SHORT PROBLEM = Print the listing below from its opening line through the line holding "scene.camera = cam", both ends included.

Scene modeling code data =

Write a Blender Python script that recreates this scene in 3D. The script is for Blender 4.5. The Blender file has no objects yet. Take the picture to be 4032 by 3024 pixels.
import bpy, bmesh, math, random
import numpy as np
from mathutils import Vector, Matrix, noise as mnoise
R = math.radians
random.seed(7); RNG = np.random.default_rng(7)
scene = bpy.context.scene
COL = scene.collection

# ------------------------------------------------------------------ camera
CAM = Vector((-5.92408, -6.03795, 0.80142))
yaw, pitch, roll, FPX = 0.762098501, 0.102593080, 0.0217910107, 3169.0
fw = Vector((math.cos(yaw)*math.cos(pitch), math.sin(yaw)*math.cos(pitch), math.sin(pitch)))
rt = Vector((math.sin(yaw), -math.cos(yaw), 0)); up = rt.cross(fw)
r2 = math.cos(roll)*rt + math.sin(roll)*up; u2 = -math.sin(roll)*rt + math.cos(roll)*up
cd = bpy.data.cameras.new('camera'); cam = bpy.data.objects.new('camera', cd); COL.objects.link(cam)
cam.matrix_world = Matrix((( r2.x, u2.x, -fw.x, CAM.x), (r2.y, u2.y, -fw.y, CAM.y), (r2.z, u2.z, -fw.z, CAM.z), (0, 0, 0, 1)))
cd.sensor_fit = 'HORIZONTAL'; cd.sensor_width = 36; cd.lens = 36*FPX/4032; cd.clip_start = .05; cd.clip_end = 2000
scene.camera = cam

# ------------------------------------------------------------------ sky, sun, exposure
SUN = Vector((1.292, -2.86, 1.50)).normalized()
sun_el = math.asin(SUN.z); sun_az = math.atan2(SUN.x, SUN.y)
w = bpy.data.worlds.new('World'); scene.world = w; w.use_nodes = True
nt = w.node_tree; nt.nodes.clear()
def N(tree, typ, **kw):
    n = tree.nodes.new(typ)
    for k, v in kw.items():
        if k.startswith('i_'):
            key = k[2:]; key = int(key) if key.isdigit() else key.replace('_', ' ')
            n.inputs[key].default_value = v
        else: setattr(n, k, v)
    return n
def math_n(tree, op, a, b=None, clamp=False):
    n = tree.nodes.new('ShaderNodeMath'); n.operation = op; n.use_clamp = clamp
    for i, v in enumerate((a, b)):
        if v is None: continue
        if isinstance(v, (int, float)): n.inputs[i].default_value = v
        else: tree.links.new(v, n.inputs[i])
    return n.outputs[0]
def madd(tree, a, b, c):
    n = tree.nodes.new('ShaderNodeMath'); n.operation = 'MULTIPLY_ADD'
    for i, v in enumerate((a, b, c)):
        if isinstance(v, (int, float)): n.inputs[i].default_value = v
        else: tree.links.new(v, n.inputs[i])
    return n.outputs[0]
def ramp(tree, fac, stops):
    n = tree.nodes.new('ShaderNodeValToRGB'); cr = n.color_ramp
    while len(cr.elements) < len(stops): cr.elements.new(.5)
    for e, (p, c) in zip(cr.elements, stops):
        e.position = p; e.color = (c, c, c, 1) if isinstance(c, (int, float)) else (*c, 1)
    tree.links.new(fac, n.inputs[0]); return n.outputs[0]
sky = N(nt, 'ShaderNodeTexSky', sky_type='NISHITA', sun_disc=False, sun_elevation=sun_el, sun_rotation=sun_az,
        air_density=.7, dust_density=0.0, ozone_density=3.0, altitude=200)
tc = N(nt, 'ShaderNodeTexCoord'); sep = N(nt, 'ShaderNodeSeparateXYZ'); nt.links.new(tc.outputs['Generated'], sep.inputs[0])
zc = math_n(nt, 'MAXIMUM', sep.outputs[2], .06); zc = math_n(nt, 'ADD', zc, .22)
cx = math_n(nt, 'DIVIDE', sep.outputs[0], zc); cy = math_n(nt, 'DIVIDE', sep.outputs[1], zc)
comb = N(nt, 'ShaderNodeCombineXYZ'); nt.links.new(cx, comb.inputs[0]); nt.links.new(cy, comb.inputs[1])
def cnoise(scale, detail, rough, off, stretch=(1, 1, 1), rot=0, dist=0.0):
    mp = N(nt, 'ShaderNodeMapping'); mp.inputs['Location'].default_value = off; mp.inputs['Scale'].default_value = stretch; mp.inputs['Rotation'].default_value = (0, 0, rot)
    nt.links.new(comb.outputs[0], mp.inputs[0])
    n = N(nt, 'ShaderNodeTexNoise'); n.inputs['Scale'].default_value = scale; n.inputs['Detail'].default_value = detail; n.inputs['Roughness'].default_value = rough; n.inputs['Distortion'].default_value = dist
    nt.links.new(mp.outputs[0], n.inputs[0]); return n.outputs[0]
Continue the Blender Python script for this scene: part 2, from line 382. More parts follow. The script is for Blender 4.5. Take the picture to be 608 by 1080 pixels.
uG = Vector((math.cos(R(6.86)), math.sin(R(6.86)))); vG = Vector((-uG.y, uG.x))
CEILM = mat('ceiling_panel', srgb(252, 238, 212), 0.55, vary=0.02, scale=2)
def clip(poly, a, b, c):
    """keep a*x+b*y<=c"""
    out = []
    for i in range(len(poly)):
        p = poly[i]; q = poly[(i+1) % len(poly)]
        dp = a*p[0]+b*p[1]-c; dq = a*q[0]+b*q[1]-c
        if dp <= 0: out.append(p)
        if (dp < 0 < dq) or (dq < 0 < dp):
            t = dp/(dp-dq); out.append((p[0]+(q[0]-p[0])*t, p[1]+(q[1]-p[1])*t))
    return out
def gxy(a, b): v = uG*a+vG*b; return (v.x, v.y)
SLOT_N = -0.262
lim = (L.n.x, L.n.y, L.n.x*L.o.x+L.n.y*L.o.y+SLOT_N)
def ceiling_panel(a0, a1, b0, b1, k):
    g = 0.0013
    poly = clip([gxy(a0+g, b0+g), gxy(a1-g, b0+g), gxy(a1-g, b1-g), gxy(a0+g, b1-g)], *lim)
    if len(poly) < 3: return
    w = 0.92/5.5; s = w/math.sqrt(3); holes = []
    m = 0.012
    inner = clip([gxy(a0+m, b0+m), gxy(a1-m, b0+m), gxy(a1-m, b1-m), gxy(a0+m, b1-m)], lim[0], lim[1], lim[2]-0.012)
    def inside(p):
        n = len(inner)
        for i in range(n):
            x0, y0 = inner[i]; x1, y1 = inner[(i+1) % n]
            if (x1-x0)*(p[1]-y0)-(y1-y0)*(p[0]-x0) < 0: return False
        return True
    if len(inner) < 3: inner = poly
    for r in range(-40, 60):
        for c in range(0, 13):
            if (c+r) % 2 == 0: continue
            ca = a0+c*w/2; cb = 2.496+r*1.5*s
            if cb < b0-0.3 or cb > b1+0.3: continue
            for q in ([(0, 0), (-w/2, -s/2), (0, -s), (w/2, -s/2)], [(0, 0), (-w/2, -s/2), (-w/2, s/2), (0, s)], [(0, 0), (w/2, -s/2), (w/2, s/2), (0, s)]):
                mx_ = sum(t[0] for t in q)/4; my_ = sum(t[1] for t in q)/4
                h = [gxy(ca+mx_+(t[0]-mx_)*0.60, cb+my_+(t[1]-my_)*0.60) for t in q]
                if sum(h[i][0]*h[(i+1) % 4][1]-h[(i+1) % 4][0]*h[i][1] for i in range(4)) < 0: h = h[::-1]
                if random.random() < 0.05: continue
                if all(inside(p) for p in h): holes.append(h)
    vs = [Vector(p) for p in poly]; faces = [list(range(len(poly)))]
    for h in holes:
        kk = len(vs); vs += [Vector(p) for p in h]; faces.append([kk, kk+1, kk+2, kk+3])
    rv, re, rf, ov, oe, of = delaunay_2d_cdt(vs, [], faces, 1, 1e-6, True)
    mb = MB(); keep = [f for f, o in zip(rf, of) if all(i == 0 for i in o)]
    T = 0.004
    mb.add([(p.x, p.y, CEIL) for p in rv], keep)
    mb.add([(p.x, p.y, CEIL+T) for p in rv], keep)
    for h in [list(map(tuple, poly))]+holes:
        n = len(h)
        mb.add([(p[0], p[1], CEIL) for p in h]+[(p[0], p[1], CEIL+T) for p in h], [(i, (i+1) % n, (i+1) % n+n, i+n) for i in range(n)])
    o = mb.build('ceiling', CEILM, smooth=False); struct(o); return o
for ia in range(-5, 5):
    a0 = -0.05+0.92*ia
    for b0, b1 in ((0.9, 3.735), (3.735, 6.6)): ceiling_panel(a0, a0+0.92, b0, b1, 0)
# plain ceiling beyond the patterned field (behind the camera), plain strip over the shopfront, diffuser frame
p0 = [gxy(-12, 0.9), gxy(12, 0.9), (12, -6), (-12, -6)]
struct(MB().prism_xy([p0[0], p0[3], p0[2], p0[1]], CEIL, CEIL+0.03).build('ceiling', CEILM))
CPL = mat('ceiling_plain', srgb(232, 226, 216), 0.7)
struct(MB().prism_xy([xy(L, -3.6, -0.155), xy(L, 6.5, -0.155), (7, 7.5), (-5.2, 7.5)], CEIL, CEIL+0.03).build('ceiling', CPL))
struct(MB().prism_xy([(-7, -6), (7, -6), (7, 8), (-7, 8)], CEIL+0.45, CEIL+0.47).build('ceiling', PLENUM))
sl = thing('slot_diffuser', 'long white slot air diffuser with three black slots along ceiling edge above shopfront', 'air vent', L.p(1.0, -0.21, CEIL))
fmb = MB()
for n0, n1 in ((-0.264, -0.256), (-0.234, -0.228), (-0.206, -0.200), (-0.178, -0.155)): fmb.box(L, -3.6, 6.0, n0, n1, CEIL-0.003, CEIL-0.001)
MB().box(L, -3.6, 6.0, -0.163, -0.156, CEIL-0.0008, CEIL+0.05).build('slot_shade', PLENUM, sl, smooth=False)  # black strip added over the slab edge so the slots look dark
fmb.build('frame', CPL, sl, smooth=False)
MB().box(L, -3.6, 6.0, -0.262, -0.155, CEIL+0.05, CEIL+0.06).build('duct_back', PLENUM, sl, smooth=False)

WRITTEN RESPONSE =
Write a Blender Python script that recreates this scene in 3D. The script is for Blender 4.5. The Blender file has no objects yet. Take the picture to be 4032 by 3024 pixels.
import bpy, bmesh, math, random
import numpy as np
from mathutils import Vector, Matrix, noise as mnoise
R = math.radians
random.seed(7); RNG = np.random.default_rng(7)
scene = bpy.context.scene
COL = scene.collection

# ------------------------------------------------------------------ camera
CAM = Vector((-5.92408, -6.03795, 0.80142))
yaw, pitch, roll, FPX = 0.762098501, 0.102593080, 0.0217910107, 3169.0
fw = Vector((math.cos(yaw)*math.cos(pitch), math.sin(yaw)*math.cos(pitch), math.sin(pitch)))
rt = Vector((math.sin(yaw), -math.cos(yaw), 0)); up = rt.cross(fw)
r2 = math.cos(roll)*rt + math.sin(roll)*up; u2 = -math.sin(roll)*rt + math.cos(roll)*up
cd = bpy.data.cameras.new('camera'); cam = bpy.data.objects.new('camera', cd); COL.objects.link(cam)
cam.matrix_world = Matrix((( r2.x, u2.x, -fw.x, CAM.x), (r2.y, u2.y, -fw.y, CAM.y), (r2.z, u2.z, -fw.z, CAM.z), (0, 0, 0, 1)))
cd.sensor_fit = 'HORIZONTAL'; cd.sensor_width = 36; cd.lens = 36*FPX/4032; cd.clip_start = .05; cd.clip_end = 2000
scene.camera = cam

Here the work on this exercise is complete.